[RECORDS FOR THIS EXERCISE]:
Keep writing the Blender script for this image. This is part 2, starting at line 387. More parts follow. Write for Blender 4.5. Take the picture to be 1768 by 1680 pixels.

* * *

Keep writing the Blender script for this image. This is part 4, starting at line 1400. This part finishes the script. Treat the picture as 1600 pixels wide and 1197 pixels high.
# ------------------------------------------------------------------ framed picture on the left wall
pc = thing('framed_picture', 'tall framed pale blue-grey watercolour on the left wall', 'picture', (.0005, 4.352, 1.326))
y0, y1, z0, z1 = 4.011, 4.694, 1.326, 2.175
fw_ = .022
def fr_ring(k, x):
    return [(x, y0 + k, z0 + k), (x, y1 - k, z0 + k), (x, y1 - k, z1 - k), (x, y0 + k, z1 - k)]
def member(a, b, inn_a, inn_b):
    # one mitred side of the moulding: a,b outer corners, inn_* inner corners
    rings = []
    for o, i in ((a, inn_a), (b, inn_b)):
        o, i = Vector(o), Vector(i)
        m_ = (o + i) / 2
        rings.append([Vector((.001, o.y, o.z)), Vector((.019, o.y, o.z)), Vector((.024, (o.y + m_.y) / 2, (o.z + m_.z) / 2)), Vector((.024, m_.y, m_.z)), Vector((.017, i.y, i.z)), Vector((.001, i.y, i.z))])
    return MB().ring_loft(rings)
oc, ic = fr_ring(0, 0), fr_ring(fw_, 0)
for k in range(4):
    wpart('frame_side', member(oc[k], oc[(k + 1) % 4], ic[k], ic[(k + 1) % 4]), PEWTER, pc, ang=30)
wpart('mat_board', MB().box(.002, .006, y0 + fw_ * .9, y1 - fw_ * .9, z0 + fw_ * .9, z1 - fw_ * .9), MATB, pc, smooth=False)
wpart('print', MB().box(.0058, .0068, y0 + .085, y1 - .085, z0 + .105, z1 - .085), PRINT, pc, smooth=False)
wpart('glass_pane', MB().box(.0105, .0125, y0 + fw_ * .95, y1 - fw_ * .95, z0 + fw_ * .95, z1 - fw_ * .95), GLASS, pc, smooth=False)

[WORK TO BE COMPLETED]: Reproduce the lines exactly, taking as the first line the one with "1197 pixels high." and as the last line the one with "wpart('glass_pane', MB().box(.0105, .0125, y0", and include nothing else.

[TASK ANSWER]:
Keep writing the Blender script for this image. This is part 4, starting at line 1400. This part finishes the script. Treat the picture as 1600 pixels wide and 1197 pixels high.
# ------------------------------------------------------------------ framed picture on the left wall
pc = thing('framed_picture', 'tall framed pale blue-grey watercolour on the left wall', 'picture', (.0005, 4.352, 1.326))
y0, y1, z0, z1 = 4.011, 4.694, 1.326, 2.175
fw_ = .022
def fr_ring(k, x):
    return [(x, y0 + k, z0 + k), (x, y1 - k, z0 + k), (x, y1 - k, z1 - k), (x, y0 + k, z1 - k)]
def member(a, b, inn_a, inn_b):
    # one mitred side of the moulding: a,b outer corners, inn_* inner corners
    rings = []
    for o, i in ((a, inn_a), (b, inn_b)):
        o, i = Vector(o), Vector(i)
        m_ = (o + i) / 2
        rings.append([Vector((.001, o.y, o.z)), Vector((.019, o.y, o.z)), Vector((.024, (o.y + m_.y) / 2, (o.z + m_.z) / 2)), Vector((.024, m_.y, m_.z)), Vector((.017, i.y, i.z)), Vector((.001, i.y, i.z))])
    return MB().ring_loft(rings)
oc, ic = fr_ring(0, 0), fr_ring(fw_, 0)
for k in range(4):
    wpart('frame_side', member(oc[k], oc[(k + 1) % 4], ic[k], ic[(k + 1) % 4]), PEWTER, pc, ang=30)
wpart('mat_board', MB().box(.002, .006, y0 + fw_ * .9, y1 - fw_ * .9, z0 + fw_ * .9, z1 - fw_ * .9), MATB, pc, smooth=False)
wpart('print', MB().box(.0058, .0068, y0 + .085, y1 - .085, z0 + .105, z1 - .085), PRINT, pc, smooth=False)
wpart('glass_pane', MB().box(.0105, .0125, y0 + fw_ * .95, y1 - fw_ * .95, z0 + fw_ * .95, z1 - fw_ * .95), GLASS, pc, smooth=False)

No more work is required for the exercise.